Entries with scene source code
────────────────
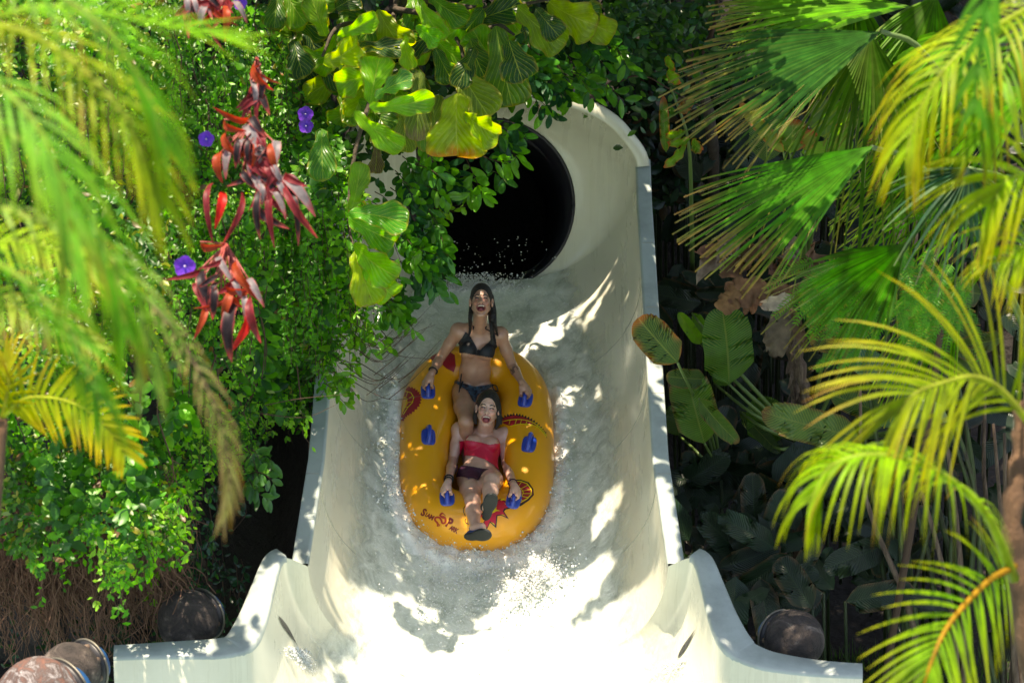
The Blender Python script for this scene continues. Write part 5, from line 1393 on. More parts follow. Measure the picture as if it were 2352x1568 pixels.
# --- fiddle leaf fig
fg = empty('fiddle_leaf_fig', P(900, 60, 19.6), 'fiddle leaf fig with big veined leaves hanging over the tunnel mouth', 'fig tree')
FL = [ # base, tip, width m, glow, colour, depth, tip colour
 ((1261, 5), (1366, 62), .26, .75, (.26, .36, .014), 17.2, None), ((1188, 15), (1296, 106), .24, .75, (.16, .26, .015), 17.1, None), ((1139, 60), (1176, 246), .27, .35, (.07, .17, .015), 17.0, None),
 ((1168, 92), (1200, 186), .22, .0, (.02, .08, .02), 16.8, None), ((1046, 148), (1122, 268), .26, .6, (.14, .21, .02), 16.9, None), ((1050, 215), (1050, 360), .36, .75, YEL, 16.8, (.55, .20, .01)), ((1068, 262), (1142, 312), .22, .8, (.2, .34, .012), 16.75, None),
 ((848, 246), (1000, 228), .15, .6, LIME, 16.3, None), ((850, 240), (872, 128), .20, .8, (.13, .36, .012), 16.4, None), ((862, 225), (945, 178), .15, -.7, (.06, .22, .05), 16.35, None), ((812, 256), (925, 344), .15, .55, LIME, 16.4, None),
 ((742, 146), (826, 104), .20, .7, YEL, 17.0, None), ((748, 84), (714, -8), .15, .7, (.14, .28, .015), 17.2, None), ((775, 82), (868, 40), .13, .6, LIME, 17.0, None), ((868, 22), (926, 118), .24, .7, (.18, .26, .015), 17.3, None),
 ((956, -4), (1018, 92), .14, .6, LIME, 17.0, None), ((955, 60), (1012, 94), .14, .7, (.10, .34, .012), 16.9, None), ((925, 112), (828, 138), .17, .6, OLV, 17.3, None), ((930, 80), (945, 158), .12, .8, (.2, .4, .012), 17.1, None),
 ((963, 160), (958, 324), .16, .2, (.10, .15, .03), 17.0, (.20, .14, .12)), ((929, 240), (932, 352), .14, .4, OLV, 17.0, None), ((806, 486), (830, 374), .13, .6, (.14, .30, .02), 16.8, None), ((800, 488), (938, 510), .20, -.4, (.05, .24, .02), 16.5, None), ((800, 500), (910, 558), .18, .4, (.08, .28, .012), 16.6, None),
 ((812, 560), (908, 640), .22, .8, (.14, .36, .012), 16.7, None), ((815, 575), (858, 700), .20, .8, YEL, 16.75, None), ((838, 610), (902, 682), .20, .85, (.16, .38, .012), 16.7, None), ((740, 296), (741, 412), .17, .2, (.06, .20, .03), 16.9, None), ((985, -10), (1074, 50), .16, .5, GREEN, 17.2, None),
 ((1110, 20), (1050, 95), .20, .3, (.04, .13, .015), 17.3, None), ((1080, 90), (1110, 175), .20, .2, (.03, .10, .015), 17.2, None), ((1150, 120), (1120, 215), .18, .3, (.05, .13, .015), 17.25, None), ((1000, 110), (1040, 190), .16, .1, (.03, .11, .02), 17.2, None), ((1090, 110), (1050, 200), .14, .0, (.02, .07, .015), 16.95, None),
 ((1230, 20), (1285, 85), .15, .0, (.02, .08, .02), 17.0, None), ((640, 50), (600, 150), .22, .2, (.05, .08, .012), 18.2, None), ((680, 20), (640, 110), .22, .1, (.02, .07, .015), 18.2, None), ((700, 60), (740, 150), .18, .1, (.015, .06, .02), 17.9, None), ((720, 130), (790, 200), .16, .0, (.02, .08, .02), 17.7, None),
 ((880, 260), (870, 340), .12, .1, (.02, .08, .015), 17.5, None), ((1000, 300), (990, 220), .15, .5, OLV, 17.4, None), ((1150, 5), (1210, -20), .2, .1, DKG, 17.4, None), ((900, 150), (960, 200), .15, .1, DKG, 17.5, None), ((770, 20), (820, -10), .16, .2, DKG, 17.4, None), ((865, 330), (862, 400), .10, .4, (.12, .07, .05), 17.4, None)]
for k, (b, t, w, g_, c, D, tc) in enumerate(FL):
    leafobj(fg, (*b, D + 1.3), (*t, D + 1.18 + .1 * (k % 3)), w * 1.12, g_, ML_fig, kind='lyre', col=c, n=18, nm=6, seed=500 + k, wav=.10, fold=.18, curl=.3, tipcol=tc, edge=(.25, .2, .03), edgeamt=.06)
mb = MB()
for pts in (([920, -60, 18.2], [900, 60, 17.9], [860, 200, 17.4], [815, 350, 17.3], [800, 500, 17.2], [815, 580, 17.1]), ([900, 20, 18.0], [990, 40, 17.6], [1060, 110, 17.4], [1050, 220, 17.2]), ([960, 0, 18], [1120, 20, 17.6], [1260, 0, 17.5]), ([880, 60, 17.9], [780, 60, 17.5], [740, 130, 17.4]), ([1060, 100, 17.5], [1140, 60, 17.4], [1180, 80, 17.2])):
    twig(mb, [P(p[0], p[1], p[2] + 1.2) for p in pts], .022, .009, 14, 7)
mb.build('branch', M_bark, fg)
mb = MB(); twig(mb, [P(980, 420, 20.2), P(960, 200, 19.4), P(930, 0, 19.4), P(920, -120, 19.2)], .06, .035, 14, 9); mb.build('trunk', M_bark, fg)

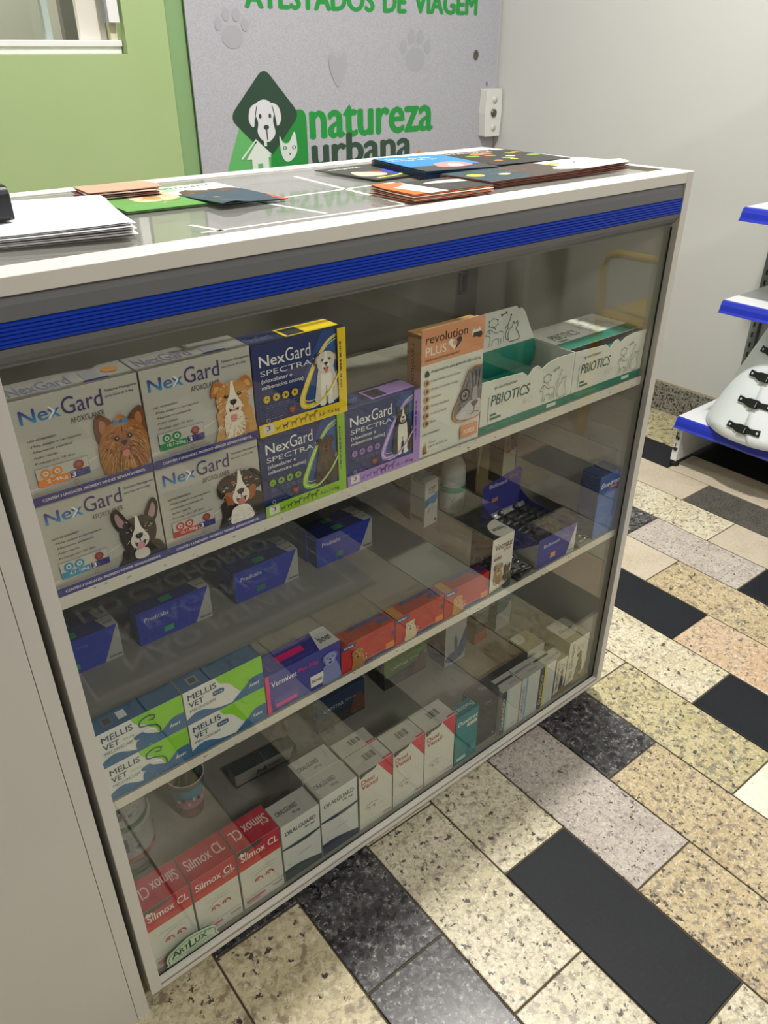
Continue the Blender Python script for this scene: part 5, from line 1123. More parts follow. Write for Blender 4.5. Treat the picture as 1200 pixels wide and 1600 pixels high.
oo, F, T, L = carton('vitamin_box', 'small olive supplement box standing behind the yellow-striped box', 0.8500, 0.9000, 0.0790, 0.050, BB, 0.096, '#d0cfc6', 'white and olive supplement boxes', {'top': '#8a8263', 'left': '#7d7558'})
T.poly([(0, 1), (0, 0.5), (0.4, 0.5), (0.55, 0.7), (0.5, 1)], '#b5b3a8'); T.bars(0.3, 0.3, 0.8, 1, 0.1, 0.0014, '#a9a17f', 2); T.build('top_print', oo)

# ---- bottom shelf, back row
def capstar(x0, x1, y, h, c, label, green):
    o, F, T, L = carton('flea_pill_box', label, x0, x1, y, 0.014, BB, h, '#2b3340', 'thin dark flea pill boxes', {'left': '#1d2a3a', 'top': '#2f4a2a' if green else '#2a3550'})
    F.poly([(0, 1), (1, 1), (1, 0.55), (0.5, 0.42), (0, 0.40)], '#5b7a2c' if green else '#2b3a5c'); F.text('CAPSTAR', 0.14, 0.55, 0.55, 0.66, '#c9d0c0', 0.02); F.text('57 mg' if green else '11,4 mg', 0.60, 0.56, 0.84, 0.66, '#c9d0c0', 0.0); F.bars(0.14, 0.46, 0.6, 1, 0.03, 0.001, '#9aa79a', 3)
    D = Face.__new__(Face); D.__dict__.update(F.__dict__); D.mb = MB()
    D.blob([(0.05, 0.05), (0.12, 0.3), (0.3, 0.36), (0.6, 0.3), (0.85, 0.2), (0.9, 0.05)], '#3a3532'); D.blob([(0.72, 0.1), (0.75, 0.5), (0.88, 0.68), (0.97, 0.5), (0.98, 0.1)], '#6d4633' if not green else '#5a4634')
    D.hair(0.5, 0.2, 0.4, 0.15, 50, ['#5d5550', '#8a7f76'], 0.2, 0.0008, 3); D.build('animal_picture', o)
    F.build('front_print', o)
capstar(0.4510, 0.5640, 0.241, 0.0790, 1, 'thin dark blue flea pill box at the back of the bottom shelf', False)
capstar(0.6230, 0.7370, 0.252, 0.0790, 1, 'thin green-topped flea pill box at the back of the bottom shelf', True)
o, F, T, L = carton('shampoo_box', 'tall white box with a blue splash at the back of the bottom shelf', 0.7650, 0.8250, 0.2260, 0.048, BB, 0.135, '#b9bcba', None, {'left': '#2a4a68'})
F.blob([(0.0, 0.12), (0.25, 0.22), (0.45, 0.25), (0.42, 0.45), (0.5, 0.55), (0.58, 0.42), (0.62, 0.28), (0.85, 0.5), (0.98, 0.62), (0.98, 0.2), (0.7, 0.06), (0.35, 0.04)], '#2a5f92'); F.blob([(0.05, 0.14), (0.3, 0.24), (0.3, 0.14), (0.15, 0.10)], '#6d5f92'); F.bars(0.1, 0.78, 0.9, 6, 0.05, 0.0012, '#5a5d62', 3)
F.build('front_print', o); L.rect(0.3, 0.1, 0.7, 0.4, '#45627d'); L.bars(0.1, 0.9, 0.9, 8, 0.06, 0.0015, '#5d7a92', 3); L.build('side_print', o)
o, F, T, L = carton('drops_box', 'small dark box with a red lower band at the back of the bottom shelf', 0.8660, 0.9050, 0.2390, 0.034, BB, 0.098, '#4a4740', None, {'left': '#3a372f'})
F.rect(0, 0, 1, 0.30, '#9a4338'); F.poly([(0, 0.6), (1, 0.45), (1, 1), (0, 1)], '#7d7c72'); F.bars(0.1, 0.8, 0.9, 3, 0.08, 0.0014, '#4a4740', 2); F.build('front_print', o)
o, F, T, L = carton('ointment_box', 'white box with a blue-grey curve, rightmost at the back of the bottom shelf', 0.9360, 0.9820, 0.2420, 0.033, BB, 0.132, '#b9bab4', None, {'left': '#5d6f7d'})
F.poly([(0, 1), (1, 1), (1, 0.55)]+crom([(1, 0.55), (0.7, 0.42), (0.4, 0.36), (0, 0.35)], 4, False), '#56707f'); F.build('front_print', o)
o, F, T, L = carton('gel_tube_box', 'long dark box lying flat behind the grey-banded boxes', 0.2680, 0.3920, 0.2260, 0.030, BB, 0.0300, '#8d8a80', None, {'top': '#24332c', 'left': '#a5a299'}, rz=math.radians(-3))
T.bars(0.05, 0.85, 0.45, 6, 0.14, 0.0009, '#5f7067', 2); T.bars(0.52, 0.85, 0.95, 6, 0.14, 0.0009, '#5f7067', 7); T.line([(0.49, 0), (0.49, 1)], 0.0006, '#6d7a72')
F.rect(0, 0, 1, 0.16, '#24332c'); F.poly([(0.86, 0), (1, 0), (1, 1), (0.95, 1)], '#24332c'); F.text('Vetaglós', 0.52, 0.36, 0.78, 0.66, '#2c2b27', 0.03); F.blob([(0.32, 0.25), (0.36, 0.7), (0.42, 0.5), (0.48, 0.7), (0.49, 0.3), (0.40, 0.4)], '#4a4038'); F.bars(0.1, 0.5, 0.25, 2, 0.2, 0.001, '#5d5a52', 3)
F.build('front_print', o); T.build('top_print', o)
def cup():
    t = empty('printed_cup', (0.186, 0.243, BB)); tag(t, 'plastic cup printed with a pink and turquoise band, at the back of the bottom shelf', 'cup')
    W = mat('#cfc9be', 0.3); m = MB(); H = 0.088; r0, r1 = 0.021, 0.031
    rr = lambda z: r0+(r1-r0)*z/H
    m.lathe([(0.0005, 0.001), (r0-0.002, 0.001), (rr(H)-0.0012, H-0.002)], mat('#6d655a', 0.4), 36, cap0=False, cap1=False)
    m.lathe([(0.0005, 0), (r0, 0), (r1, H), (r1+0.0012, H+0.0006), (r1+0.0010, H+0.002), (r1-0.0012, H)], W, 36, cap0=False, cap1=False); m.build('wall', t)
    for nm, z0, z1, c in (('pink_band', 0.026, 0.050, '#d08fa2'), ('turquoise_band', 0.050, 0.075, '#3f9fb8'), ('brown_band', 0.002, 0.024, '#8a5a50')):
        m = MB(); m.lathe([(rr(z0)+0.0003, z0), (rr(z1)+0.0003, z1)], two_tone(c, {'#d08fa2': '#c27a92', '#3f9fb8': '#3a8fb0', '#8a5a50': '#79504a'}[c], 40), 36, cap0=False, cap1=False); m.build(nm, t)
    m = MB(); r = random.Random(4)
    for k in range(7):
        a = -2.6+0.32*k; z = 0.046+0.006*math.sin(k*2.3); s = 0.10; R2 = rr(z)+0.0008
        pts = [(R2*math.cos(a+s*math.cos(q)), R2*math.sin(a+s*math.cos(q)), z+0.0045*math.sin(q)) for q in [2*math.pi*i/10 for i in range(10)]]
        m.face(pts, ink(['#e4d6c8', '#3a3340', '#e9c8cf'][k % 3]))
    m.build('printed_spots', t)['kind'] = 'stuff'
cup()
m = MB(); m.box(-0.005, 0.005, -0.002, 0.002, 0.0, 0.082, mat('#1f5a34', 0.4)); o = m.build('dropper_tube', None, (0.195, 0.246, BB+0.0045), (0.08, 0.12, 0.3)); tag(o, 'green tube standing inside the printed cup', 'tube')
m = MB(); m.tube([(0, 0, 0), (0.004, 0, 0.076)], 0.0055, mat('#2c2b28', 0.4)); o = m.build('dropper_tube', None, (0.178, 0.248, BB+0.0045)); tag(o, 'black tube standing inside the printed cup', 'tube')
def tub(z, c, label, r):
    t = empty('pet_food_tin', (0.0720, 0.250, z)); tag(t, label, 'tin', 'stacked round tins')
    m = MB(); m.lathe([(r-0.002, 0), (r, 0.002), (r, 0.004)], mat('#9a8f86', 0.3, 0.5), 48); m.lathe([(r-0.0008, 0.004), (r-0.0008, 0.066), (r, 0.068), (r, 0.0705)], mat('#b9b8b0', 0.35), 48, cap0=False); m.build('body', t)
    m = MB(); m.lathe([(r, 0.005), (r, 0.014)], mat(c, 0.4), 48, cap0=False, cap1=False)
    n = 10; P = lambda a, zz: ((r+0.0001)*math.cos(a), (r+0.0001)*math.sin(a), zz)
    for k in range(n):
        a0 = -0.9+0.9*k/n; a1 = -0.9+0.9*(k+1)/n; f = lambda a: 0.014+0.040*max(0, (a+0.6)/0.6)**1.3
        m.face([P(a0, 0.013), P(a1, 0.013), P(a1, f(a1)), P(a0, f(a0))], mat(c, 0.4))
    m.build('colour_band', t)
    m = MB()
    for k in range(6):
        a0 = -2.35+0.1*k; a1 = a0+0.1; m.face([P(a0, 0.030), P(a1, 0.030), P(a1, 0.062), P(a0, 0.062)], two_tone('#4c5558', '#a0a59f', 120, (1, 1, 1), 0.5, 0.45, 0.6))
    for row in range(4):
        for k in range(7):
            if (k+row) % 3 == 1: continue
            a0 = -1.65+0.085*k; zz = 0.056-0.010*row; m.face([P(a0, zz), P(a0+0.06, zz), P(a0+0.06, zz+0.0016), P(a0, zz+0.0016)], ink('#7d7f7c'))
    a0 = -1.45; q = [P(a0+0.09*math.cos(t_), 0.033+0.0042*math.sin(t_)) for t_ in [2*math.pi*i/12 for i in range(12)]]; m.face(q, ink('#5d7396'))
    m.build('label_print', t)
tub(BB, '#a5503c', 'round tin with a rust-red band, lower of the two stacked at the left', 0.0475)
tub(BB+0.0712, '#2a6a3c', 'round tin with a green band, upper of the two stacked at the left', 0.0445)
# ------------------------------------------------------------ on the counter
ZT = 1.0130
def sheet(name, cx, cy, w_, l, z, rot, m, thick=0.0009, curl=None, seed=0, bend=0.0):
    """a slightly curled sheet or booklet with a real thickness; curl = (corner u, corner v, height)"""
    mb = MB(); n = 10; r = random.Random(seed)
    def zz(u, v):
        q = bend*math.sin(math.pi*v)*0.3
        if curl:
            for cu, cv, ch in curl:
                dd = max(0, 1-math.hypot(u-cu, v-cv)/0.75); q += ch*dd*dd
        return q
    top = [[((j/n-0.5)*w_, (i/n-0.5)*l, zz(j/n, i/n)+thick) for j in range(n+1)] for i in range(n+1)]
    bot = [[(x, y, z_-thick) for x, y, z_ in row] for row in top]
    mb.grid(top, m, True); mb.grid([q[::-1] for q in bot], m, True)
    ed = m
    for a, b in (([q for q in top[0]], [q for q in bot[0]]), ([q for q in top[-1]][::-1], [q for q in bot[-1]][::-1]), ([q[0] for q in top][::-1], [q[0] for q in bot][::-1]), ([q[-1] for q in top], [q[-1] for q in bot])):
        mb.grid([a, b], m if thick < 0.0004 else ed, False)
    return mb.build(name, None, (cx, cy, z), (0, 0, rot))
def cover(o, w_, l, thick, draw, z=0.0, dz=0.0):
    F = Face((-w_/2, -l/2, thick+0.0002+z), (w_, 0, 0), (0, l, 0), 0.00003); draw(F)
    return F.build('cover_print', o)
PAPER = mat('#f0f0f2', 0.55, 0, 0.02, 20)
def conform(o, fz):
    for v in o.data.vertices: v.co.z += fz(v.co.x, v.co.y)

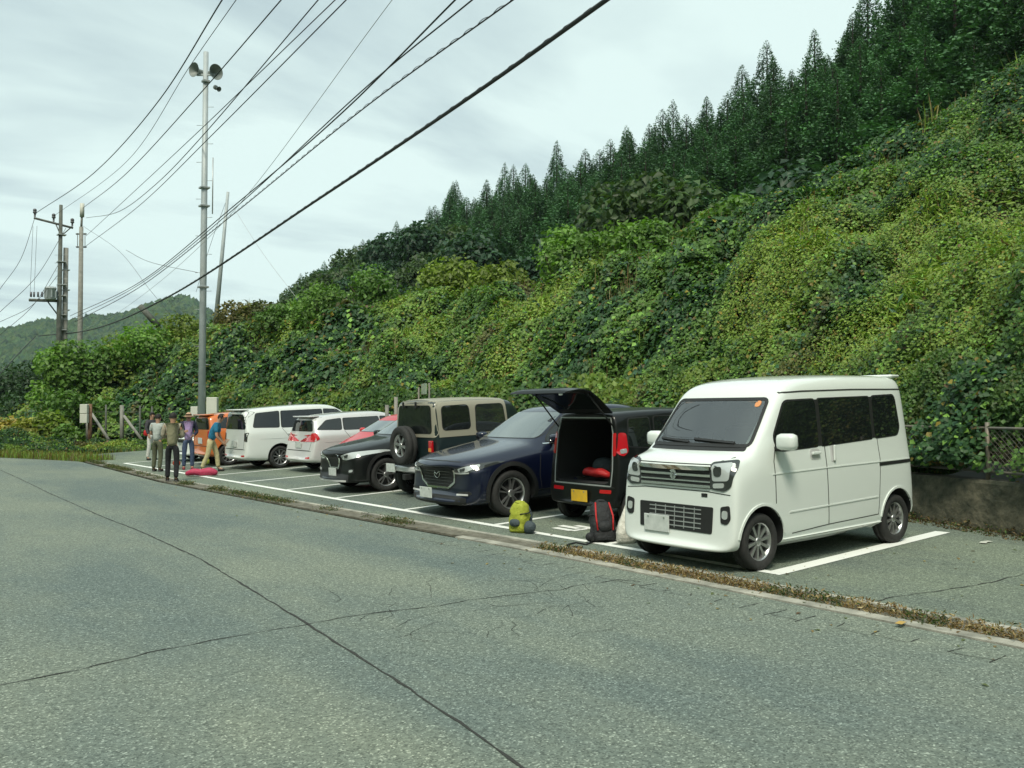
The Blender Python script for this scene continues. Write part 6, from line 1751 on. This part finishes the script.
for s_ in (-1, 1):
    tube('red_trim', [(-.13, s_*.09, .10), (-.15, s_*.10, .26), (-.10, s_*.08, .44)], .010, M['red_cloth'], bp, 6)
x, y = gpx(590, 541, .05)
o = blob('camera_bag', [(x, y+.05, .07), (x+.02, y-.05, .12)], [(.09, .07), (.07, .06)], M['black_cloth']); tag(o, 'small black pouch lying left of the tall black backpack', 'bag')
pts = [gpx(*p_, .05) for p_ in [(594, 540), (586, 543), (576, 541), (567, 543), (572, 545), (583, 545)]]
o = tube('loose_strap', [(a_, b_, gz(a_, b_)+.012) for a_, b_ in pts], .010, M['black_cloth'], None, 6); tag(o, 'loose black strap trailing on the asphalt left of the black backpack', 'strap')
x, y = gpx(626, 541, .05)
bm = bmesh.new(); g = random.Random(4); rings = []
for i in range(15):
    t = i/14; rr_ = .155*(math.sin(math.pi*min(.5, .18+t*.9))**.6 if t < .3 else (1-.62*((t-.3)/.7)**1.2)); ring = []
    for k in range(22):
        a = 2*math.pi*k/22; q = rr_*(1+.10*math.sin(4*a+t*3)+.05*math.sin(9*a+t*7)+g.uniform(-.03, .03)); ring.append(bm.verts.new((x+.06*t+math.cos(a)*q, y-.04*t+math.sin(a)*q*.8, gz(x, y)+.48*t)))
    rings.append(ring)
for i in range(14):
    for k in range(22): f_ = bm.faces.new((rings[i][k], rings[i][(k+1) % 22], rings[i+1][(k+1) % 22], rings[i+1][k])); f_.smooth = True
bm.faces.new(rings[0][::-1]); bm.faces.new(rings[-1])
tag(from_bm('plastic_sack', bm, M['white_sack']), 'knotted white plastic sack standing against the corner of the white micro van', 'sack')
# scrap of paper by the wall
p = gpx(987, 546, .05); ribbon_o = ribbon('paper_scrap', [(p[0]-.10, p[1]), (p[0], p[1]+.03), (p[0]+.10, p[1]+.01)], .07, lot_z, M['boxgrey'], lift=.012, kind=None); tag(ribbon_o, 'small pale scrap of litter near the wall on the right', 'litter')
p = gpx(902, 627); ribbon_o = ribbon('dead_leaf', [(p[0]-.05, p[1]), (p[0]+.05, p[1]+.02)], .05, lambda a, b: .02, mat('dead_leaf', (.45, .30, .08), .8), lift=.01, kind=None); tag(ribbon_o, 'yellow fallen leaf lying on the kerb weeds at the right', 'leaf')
────────────────
Objective. In the listing, find all lines with the string "part" and copy them.

Task answer.
The Blender Python script for this scene continues. Write part 5, from line 1393 on. More parts follow. Measure the picture as if it were 2352x1568 pixels.
Continue the Blender Python script for this scene: part 5, from line 1123. More parts follow. Write for Blender 4.5. Treat the picture as 1200 pixels wide and 1600 pixels high.
The Blender Python script for this scene continues. Write part 6, from line 1751 on. This part finishes the script.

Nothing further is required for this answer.